The clerk is further directed to amend the June 2, 2010, minute order to delete any reference to the trial court having ordered “Prior # 2 stricken.” The clerk shall prepare these amended minute orders and forward a copy of each to the Department of Corrections and Rehabilitation. In all other respects, the judgment is affirmed.
NOT TO BE PUBLISHED IN OFFICIAL REPORTS
HOLLENHORST
Acting P.J.
We concur:
McKINSTER
J.
KING
J.
[1] People v. Marsden (1970) 2 Cal.3d 118 (Marsden). The first Marsden hearing was held on November 9, 2006, wherein the motion was denied. On December 18, 2009, another Marsden motion was requested by defendant, however the January 8, 2010, minute order reads, “defendant withdraws the Marsden motion.”
[2] This allegation was not charged in the second amended information, but was apparently added to the plea agreement by interlineation, then crossed out. However, the effect of the in-concert admission was to increase the sentencing range for the first degree robbery conviction to three, six, or nine years. (Pen. Code, § 213, subd. (a)(1)(A).) The plea agreement reflects this increased range. Moreover, the trial court sentenced defendant according to the increased range. (See post.)

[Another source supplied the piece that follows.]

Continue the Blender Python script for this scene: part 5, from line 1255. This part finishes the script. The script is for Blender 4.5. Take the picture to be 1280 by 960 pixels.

[3] We note that defendant filed a letter on or about November 2, 2010, with the superior court for a correction of custody credits. The letter requested the court to add one day of presentence custody credit. In an order filed April 6, 2011, this court took judicial notice of the minute order of the hearing held on November 9, 2010, at which the superior court added one day of credit for time served, for a total of 1,637 days.